Sanculotti nostrani in salsa Rousseau

Gira che ti rigira, siamo sempre lì. C’è una specie di eterno ritorno dell’immaginario della Rivoluzione francese nel grillismo. Infatti, a ulteriore conferma, è il momento degli «stati generali» convocati da Giuseppe Conte (e da Rocco Casalino, visto che si tratta di un’operazione anche molto comunicativa). E arrivano buoni ultimi, poiché tutta l’ideologia grillina è costellata di riferimenti al 1789: dalla piattaforma Rousseau ai portavoce, dalla disintermediazione all’avvocato del popolo, dal direttorio fino alla volontà generale (dei militanti).

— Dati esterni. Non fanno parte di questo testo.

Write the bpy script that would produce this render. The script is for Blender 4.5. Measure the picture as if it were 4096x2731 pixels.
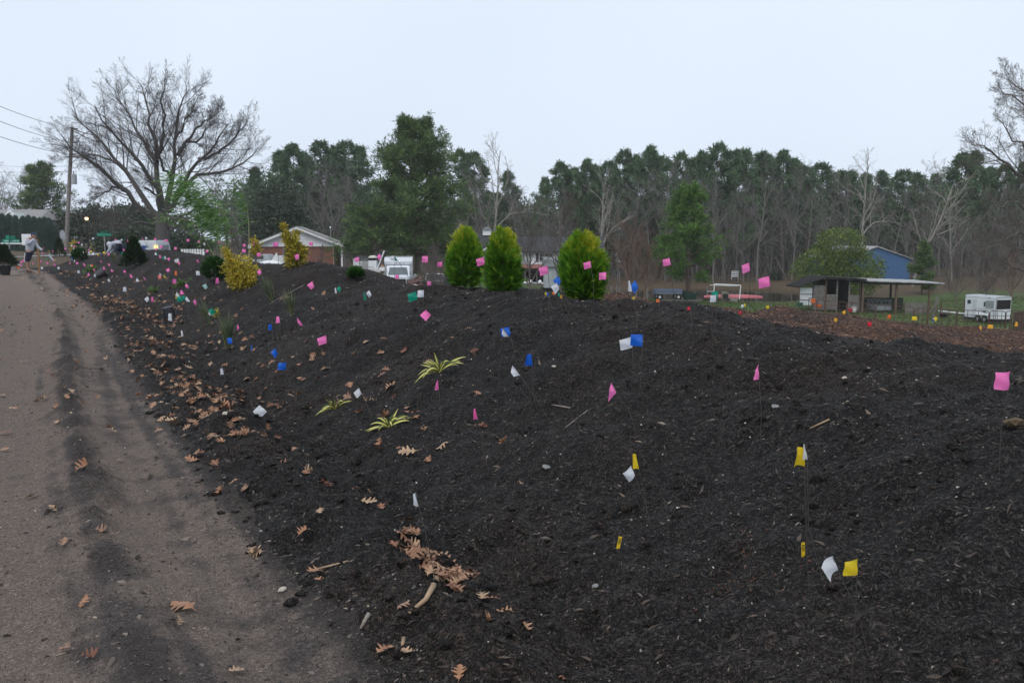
import bpy, bmesh, math, random
import numpy as np
from mathutils import Vector, Matrix

PI = math.pi
C = bpy.context.scene.collection
for o in list(bpy.data.objects):
    bpy.data.objects.remove(o)

# ------------------------------------------------------------------ camera, sky, sun, exposure
W, H0, F, HORIZON, CAMZ = 4096.0, 2731.0, 3500.0, 950.0, 1.6
PITCH = math.atan((H0 / 2 - HORIZON) / F)
cam_d = bpy.data.cameras.new('camera')
cam = bpy.data.objects.new('camera', cam_d)
C.objects.link(cam)
cam.location = (0, 0, CAMZ)
cam.rotation_euler = (PI / 2 - PITCH, 0, 0)
cam_d.sensor_width = 36
cam_d.lens = F / W * 36
cam_d.clip_end = 3000
cam_d.clip_start = 0.05
cam_d.dof.use_dof = True
cam_d.dof.focus_distance = 9.0
cam_d.dof.aperture_fstop = 10.0
sc = bpy.context.scene
sc.camera = cam
sc.render.engine = 'CYCLES'
sc.cycles.use_denoising = True
sc.cycles.max_bounces = 6
sc.cycles.transparent_max_bounces = 8
sc.cycles.volume_bounces = 1
sc.view_settings.view_transform = 'Standard'
sc.view_settings.look = 'None'
sc.view_settings.gamma = 1
sc.view_settings.exposure = 0.12
sc.view_settings.use_curve_mapping = False

wd = bpy.data.worlds.new('World')
sc.world = wd
wd.use_nodes = True
nt = wd.node_tree
nt.nodes.clear()
SUN_EL, SUN_AZ = math.radians(55), math.radians(200)
sky = nt.nodes.new('ShaderNodeTexSky')
sky.sky_type = 'NISHITA'
sky.sun_disc = False
sky.sun_elevation = SUN_EL
sky.sun_rotation = SUN_AZ
sky.dust_density = 6.0
b1 = nt.nodes.new('ShaderNodeBackground')
b1.inputs[1].default_value = 0.05
nt.links.new(sky.outputs[0], b1.inputs[0])
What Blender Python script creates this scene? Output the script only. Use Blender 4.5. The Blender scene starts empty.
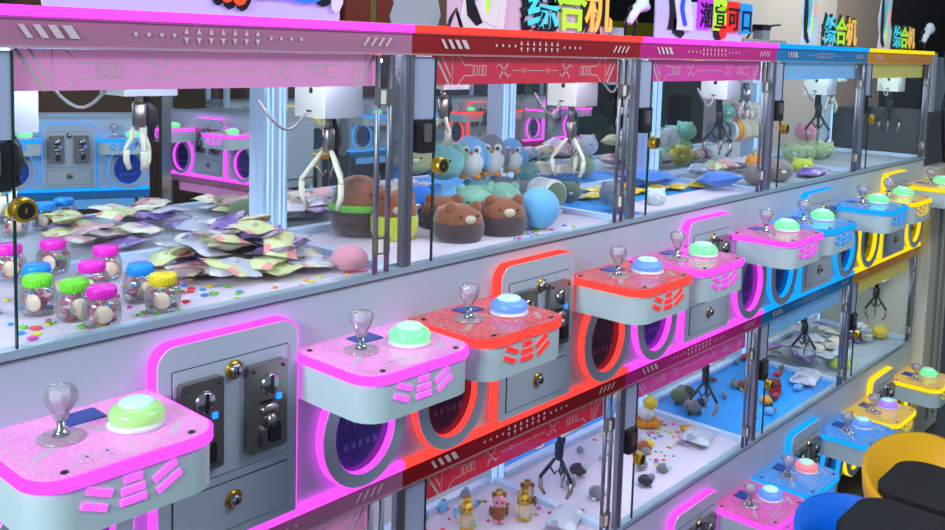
import bpy, bmesh, math, random
from mathutils import Vector, Matrix
S = bpy.context.scene
COL = S.collection
random.seed(7)

# ------------------------------------------------------------------ camera
f_, cy_, yaw, pit, roll = 938.258, 137.231, .839104, -.0950859, .0279718
CP = Vector((-.498, -1.44119, 1.861336))
Fw = Vector((math.sin(yaw)*math.cos(pit), math.cos(yaw)*math.cos(pit), math.sin(pit)))
R0 = Vector((math.cos(yaw), -math.sin(yaw), 0)); U0 = R0.cross(Fw)
Rv = R0*math.cos(roll)+U0*math.sin(roll); Uv = -R0*math.sin(roll)+U0*math.cos(roll)
cd = bpy.data.cameras.new('camera'); cam = bpy.data.objects.new('camera', cd); COL.objects.link(cam)
cam.matrix_world = Matrix(((Rv.x, Uv.x, -Fw.x, CP.x), (Rv.y, Uv.y, -Fw.y, CP.y), (Rv.z, Uv.z, -Fw.z, CP.z), (0, 0, 0, 1)))
cd.sensor_width = 36; cd.sensor_fit = 'HORIZONTAL'; cd.lens = f_*36/945
cd.shift_y = (cy_-265)/945
cd.clip_start = .02
S.camera = cam

# ------------------------------------------------------------------ world, light, exposure
S.view_settings.view_transform = 'Standard'; S.view_settings.look = 'None'
S.view_settings.gamma = 1; S.view_settings.exposure = 0.0; S.view_settings.use_curve_mapping = False
S.cycles.use_denoising = True
S.cycles.max_bounces = 8; S.cycles.transparent_max_bounces = 40; S.cycles.caustics_reflective = False; S.cycles.caustics_refractive = False
S.cycles.sample_clamp_indirect = 4
w = bpy.data.worlds.new('world'); S.world = w; w.use_nodes = True
w.node_tree.nodes['Background'].inputs[0].default_value = (.62, .80, 1, 1)
w.node_tree.nodes['Background'].inputs[1].default_value = .36

def area(name, loc, target, sx, sy, power, color):
    l = bpy.data.lights.new(name, 'AREA'); l.shape = 'RECTANGLE'; l.size = sx; l.size_y = sy; l.energy = power; l.color = color
    o = bpy.data.objects.new(name, l); COL.objects.link(o); o.location = loc
    o.rotation_euler = (Vector(target)-Vector(loc)).to_track_quat('-Z', 'Y').to_euler(); return o
area('aisle_ceiling_light', (-2.6, -.75, 2.7), (.6, -.1, 1.1), 1.6, .6, 125, (.74, .93, 1))
area('beige_wall_fill', (10.5, 1.2, 3.3), (10.8, 3.3, 2.2), 3, .4, 60, (1, .97, .92))  # unseen fill lamp added to brighten the beige wall
area('aisle_ceiling_light', (2.2, -1.6, 3.0), (2.4, 0, .6), 2.4, .4, 40, (.86, .94, 1))
area('aisle_ceiling_light', (3.2, 2.6, 3.0), (3.2, 2.6, 0), 3.5, .6, 30, (.86, .94, 1))

# ------------------------------------------------------------------ materials
def srgb(r, g, b):
    def c(v):
        v /= 255
        return v/12.92 if v <= .04045 else ((v+.055)/1.055)**2.4
    return (c(r), c(g), c(b), 1)
def mat(name, col, rough=.45, metal=0, emit=None, es=0, var=0, vscale=30, bump=0, spec=.5, alpha=None, sheen=0):
    m = bpy.data.materials.new(name); m.use_nodes = True; nt = m.node_tree; b = nt.nodes['Principled BSDF']
    b.inputs['Base Color'].default_value = col; b.inputs['Roughness'].default_value = rough; b.inputs['Metallic'].default_value = metal
    b.inputs['Specular IOR Level'].default_value = spec
    if sheen: b.inputs['Sheen Weight'].default_value = sheen
    if emit: b.inputs['Emission Color'].default_value = emit; b.inputs['Emission Strength'].default_value = es
    if alpha is not None: b.inputs['Alpha'].default_value = alpha
    if var or bump:
        tc = nt.nodes.new('ShaderNodeTexCoord'); n = nt.nodes.new('ShaderNodeTexNoise'); n.inputs['Scale'].default_value = vscale; n.inputs['Detail'].default_value = 4
        nt.links.new(tc.outputs['Object'], n.inputs['Vector'])
        if var:
            mx = nt.nodes.new('ShaderNodeMix'); mx.data_type = 'RGBA'
            mx.inputs[6].default_value = tuple(c*(1-var) for c in col[:3])+(1,); mx.inputs[7].default_value = tuple(min(1, c*(1+var)) for c in col[:3])+(1,)
            nt.links.new(n.outputs['Fac'], mx.inputs[0]); nt.links.new(mx.outputs[2], b.inputs['Base Color'])
        if bump:
            bp = nt.nodes.new('ShaderNodeBump'); bp.inputs['Strength'].default_value = bump; bp.inputs['Distance'].default_value = .004
            nt.links.new(n.outputs['Fac'], bp.inputs['Height']); nt.links.new(bp.outputs['Normal'], b.inputs['Normal'])
    return m
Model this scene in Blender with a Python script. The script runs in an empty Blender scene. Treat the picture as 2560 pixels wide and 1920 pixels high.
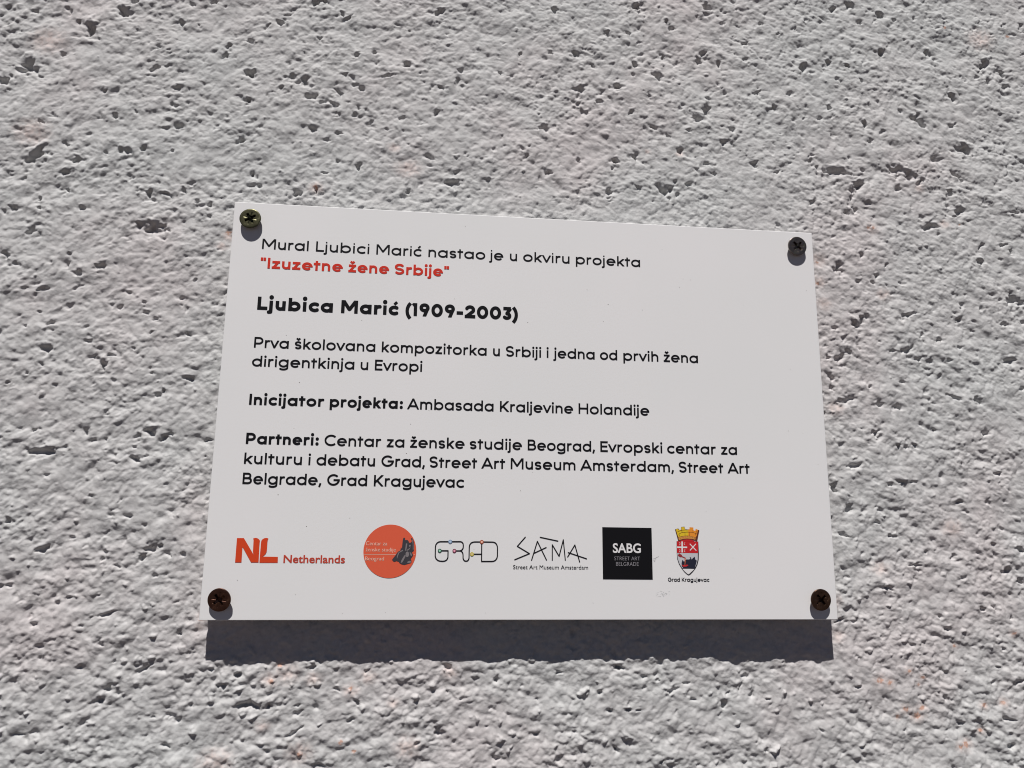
import bpy, math, random
import numpy as np
from mathutils import Vector, Matrix, geometry

rng = np.random.default_rng(11)
random.seed(5)
scene = bpy.context.scene
COL = scene.collection

# ------------------------------------------------------------------ camera
Z0 = 1.60                      # height of the sign's lower edge above the ground (m)
SIGN_W, SIGN_H = 0.300, 0.1993
cam_d = bpy.data.cameras.new('camera')
cam = bpy.data.objects.new('camera', cam_d)
COL.objects.link(cam)
right = Vector((0.99424532, -0.10653048, 0.01129147))
up = Vector((-0.03105549, -0.18574354, 0.98210737))
back = Vector((-0.10252706, -0.97680632, -0.187983))
M = Matrix((right, up, back)).transposed().to_4x4()
M.translation = Vector((-0.04876439, -0.36136341, Z0 + 0.04217502))
cam.matrix_world = M
cam_d.sensor_fit = 'HORIZONTAL'
cam_d.sensor_width = 36.0
cam_d.lens = 36.0 * 1877.27 / 2560.0
cam_d.clip_start = 0.01
cam_d.clip_end = 300.0
scene.camera = cam

# ------------------------------------------------------------------ light
SUN_DIR = Vector((0.20, 1.0, -2.03)).normalized()      # the way the light travels
world = bpy.data.worlds.new('World')
scene.world = world
world.use_nodes = True
wn = world.node_tree
sky = wn.nodes.new('ShaderNodeTexSky')
sky.sky_type = 'NISHITA'
sky.sun_disc = False
to_sun = -SUN_DIR
sky.sun_elevation = math.asin(to_sun.z)
sky.sun_rotation = math.atan2(to_sun.x, to_sun.y)
sky.altitude = 800
sky.air_density = 0.21
sky.dust_density = 0.15
sky.ozone_density = 0.3
wn.links.new(sky.outputs[0], wn.nodes['Background'].inputs[0])
wn.nodes['Background'].inputs[1].default_value = 0.05

sun_d = bpy.data.lights.new('sun', 'SUN')
sun_d.energy = 5.0
sun_d.angle = math.radians(0.53)
sun_d.color = (1.0, 0.965, 0.935)
sun = bpy.data.objects.new('sun', sun_d)
sun.rotation_euler = SUN_DIR.to_track_quat('-Z', 'Y').to_euler()
sun.location = (0, -2, 5)
COL.objects.link(sun)

scene.view_settings.view_transform = 'Standard'
scene.view_settings.look = 'None'
scene.view_settings.exposure = 0.015
scene.view_settings.gamma = 1.0
scene.view_settings.use_curve_mapping = False
scene.cycles.filter_width = 1.05
scene.cycles.max_bounces = 6
scene.cycles.diffuse_bounces = 4

# ------------------------------------------------------------------ measured data (millimetres on the sign face, origin at its bottom centre)
LINES = [('1',175.48,[('Mural',-135.31,-112.78),('Ljubici',-109.41,-83.12),('Marić',-79.84,-57.17),('nastao',-53.99,-25.12),('je',-23.06,-16.0),('u',-12.74,-8.92),('okviru',-5.97,18.2),('projekta',21.27,55.25)]),('2',165.52,[('"Izuzetne',-135.42,-95.65),('žene',-92.97,-72.99),('Srbije"',-70.42,-43.27)]),('3',144.46,[('Ljubica',-135.46,-99.19),('Marić',-95.57,-67.46),('(1909-2003)',-64.35,-7.12)]),('4',125.61,[('Prva',-135.45,-119.14),('školovana',-116.42,-77.96),('kompozitorka',-74.97,-23.58),('u',-20.5,-17.03),('Srbiji',-14.16,3.59),('i',6.33,7.35),('jedna',9.86,30.78),('od',33.4,42.32),('prvih',45.36,63.62),('žena',66.29,84.34)]),('5',116.44,[('dirigentkinja',-135.77,-87.55),('u',-84.72,-80.93),('Evropi',-77.89,-55.03)]),('6b',97.86,[('Inicijator',-135.71,-100.75),('projekta:',-98.31,-63.56)]),('6',97.84,[('Ambasada',-61.55,-19.7),('Kraljevine',-16.7,19.66),('Holandije',22.31,58.2)]),('7b',79.32,[('Partneri:',-135.76,-102.24)]),('7',79.26,[('Centar',-99.75,-73.08),('za',-70.56,-62.16),('ženske',-59.49,-33.45),('studije',-31.08,-5.6),('Beograd,',-2.86,30.33),('Evropski',33.05,64.38),('centar',66.75,91.94),('za',94.5,102.8)]),('8',70.01,[('kulturu',-135.9,-109.4),('i',-106.55,-105.55),('debatu',-102.89,-75.59),('Grad,',-72.74,-52.25),('Street',-50.05,-27.26),('Art',-25.18,-13.74),('Museum',-11.11,20.77),('Amsterdam,',23.08,69.89),('Street',72.41,95.23),('Art',97.47,108.88)]),('9',60.69,[('Belgrade,',-135.84,-100.08),('Grad',-97.43,-78.86),('Kragujevac',-75.84,-33.16)])]
NL_N = [(-136.26,36.13),(-133.19,36.16),(-130.73,32.43),(-128.76,29.43),(-128.22,28.63),(-128.65,29.64),(-128.74,30.18),(-128.76,31.85),(-128.84,35.34),(-129.07,36.04),(-128.19,36.31),(-127.36,36.21),(-126.56,35.81),(-126.02,35.16),(-126.05,34.46),(-126.07,32.65),(-125.93,25.36),(-129.23,25.34),(-133.39,32.02),(-133.55,31.81),(-133.46,25.31),(-136.26,25.29)]
NL_L = [(-125.46,34.21),(-125.32,35.12),(-124.81,35.82),(-123.93,36.25),(-123.16,36.31),(-122.3,36.16),(-122.56,35.4),(-122.62,34.5),(-122.61,31.39),(-122.67,30.09),(-123.09,29.11),(-123.71,28.46),(-124.5,27.97),(-117.5,27.91),(-117.43,25.31),(-125.54,25.26)]
NL_T = [(-114.93,25.33),(-87.31,25.43),(-115.15,28.68)]
CZ_C = [(-79.16,30.69),(-54.78,30.88),(-67.51,42.95),(-66.51,18.75)]
CZ_T1 = [(-78.14,33.42),(-68.29,33.47),(-78.22,35.17)]
CZ_T2 = [(-78.13,30.68),(-64.3,30.68),(-78.22,32.42)]
CZ_T3 = [(-78.17,26.62),(-69.54,26.63),(-78.25,28.31)]
CZ_LINE = [[(-78.74,29.33),(-64.25,29.34)],[(-55.98,29.35),(-55.35,29.35)]]
CZ_STATUE = [(-60.63,37.1),(-60.18,36.84),(-60.23,35.96),(-59.7,36.0),(-58.98,35.97),(-58.52,35.44),(-58.26,34.78),(-57.69,34.71),(-57.17,35.19),(-57.06,35.63),(-57.51,36.69),(-57.05,36.99),(-56.49,36.35),(-56.09,35.11),(-55.92,32.82),(-55.95,31.24),(-56.29,30.71),(-56.82,30.5),(-56.43,29.66),(-56.23,28.96),(-56.65,28.25),(-57.24,27.38),(-56.85,26.5),(-56.91,25.63),(-58.05,25.27),(-59.11,24.92),(-60.16,24.65),(-61.41,24.9),(-62.32,25.42),(-62.7,26.03),(-63.78,26.37),(-64.65,26.02),(-65.37,26.27),(-65.84,26.97),(-65.25,27.84),(-64.41,28.9),(-63.74,29.95),(-63.24,30.66),(-62.19,31.19),(-61.98,32.77),(-61.54,31.99),(-61.4,33.83),(-61.29,35.59),(-61.07,36.83)]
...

I vertici pentastellati hanno compiuto un’operazione di reinvenzione della rivoluzione, utilizzando quella francese (liberale) e non quella russa (bolscevica, ben più controversa, e certo indigesta ai settori di destra del loro elettorato). Naturalmente, non è il revisionismo storiografico di François Furet a guidarli, quanto un’idea astorica e neutralizzata della rivoluzione che converte il 1789 in un moto di popolo general-generico e piuttosto fumoso, fatto di parole d’ordine prêt-à-porter, buone per tutti gli usi. E in particolare per quello che serve a presentare un partito - che, pur maggioritario e al governo, continua a rifiutare il processo di istituzionalizzazione - come antisistemico e, appunto, «rivoluzionario». Insomma, sanculotti a 5 Stelle.
Ma bisognerebbe ricordarsi che gli stati generali - specie se più sbandierati che concreti - non hanno portato molta fortuna ai regnanti di Francia dell’epoca. Come sanno tutti. O, forse, non proprio tutti tutti.